The request :: Leave out any picture and return the remaining listing below exactly as given.

· · · ·

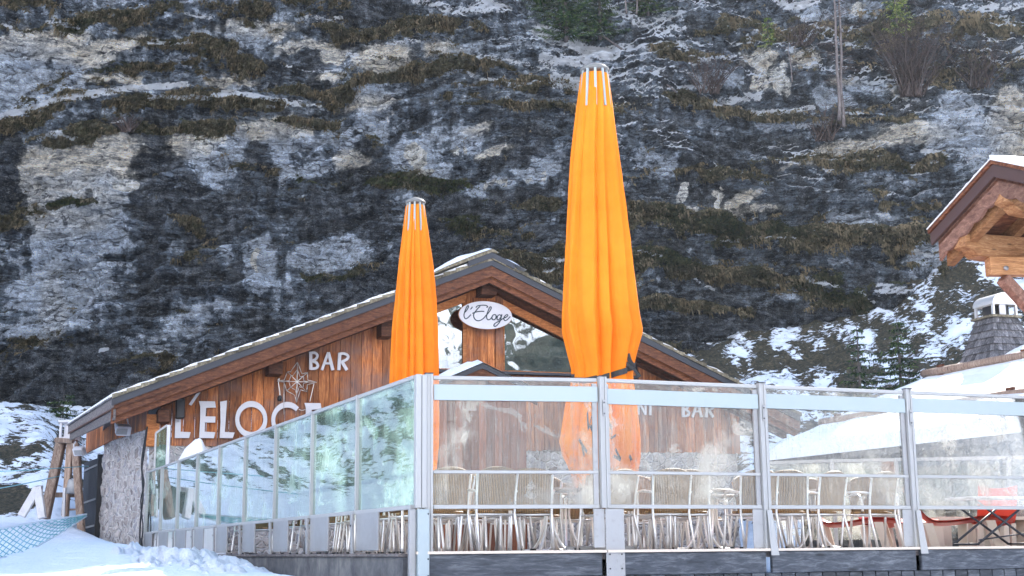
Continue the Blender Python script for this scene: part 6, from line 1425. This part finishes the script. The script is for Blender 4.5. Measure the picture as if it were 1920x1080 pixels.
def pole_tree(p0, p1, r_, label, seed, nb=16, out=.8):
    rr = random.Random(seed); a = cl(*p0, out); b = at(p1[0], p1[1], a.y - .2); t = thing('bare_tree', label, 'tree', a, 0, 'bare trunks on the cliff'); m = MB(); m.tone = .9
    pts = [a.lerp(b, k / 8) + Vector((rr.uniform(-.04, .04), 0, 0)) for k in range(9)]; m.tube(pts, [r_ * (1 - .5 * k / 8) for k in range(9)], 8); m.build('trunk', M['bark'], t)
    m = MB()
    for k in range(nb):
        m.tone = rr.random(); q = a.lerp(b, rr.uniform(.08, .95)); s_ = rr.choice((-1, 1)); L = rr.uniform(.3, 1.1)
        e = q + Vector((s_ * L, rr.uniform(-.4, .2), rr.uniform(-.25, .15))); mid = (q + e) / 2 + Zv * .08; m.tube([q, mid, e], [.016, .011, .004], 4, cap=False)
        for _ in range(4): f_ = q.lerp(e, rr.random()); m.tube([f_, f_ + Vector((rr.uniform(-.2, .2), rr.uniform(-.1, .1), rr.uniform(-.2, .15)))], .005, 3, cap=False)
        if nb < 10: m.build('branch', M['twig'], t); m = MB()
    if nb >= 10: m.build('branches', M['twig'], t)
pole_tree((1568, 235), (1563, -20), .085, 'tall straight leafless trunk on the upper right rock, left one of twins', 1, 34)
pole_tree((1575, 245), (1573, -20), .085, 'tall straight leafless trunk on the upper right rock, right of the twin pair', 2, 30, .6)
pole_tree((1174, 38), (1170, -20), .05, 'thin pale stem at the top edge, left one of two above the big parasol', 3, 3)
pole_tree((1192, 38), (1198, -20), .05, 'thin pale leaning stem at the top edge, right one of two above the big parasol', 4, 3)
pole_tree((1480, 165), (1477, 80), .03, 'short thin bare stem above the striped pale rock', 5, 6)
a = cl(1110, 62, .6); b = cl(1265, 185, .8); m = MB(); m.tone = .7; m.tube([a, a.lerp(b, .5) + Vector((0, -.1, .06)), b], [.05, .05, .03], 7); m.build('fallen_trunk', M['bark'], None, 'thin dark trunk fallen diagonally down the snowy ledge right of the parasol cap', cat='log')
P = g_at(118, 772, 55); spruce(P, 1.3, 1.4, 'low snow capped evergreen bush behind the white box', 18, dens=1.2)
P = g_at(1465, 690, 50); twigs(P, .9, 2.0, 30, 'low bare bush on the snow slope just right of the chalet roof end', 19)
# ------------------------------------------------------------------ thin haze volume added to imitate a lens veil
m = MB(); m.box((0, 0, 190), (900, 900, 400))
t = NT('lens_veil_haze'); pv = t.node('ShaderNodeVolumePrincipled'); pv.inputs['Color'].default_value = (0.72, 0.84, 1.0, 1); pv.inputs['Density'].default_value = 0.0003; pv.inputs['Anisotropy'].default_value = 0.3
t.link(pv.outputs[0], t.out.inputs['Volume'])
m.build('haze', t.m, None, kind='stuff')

· · · ·

Full output ::
Continue the Blender Python script for this scene: part 6, from line 1425. This part finishes the script. The script is for Blender 4.5. Measure the picture as if it were 1920x1080 pixels.
def pole_tree(p0, p1, r_, label, seed, nb=16, out=.8):
    rr = random.Random(seed); a = cl(*p0, out); b = at(p1[0], p1[1], a.y - .2); t = thing('bare_tree', label, 'tree', a, 0, 'bare trunks on the cliff'); m = MB(); m.tone = .9
    pts = [a.lerp(b, k / 8) + Vector((rr.uniform(-.04, .04), 0, 0)) for k in range(9)]; m.tube(pts, [r_ * (1 - .5 * k / 8) for k in range(9)], 8); m.build('trunk', M['bark'], t)
    m = MB()
    for k in range(nb):
        m.tone = rr.random(); q = a.lerp(b, rr.uniform(.08, .95)); s_ = rr.choice((-1, 1)); L = rr.uniform(.3, 1.1)
        e = q + Vector((s_ * L, rr.uniform(-.4, .2), rr.uniform(-.25, .15))); mid = (q + e) / 2 + Zv * .08; m.tube([q, mid, e], [.016, .011, .004], 4, cap=False)
        for _ in range(4): f_ = q.lerp(e, rr.random()); m.tube([f_, f_ + Vector((rr.uniform(-.2, .2), rr.uniform(-.1, .1), rr.uniform(-.2, .15)))], .005, 3, cap=False)
        if nb < 10: m.build('branch', M['twig'], t); m = MB()
    if nb >= 10: m.build('branches', M['twig'], t)
pole_tree((1568, 235), (1563, -20), .085, 'tall straight leafless trunk on the upper right rock, left one of twins', 1, 34)
pole_tree((1575, 245), (1573, -20), .085, 'tall straight leafless trunk on the upper right rock, right of the twin pair', 2, 30, .6)
pole_tree((1174, 38), (1170, -20), .05, 'thin pale stem at the top edge, left one of two above the big parasol', 3, 3)
pole_tree((1192, 38), (1198, -20), .05, 'thin pale leaning stem at the top edge, right one of two above the big parasol', 4, 3)
pole_tree((1480, 165), (1477, 80), .03, 'short thin bare stem above the striped pale rock', 5, 6)
a = cl(1110, 62, .6); b = cl(1265, 185, .8); m = MB(); m.tone = .7; m.tube([a, a.lerp(b, .5) + Vector((0, -.1, .06)), b], [.05, .05, .03], 7); m.build('fallen_trunk', M['bark'], None, 'thin dark trunk fallen diagonally down the snowy ledge right of the parasol cap', cat='log')
P = g_at(118, 772, 55); spruce(P, 1.3, 1.4, 'low snow capped evergreen bush behind the white box', 18, dens=1.2)
P = g_at(1465, 690, 50); twigs(P, .9, 2.0, 30, 'low bare bush on the snow slope just right of the chalet roof end', 19)
# ------------------------------------------------------------------ thin haze volume added to imitate a lens veil
m = MB(); m.box((0, 0, 190), (900, 900, 400))
t = NT('lens_veil_haze'); pv = t.node('ShaderNodeVolumePrincipled'); pv.inputs['Color'].default_value = (0.72, 0.84, 1.0, 1); pv.inputs['Density'].default_value = 0.0003; pv.inputs['Anisotropy'].default_value = 0.3
t.link(pv.outputs[0], t.out.inputs['Volume'])
m.build('haze', t.m, None, kind='stuff')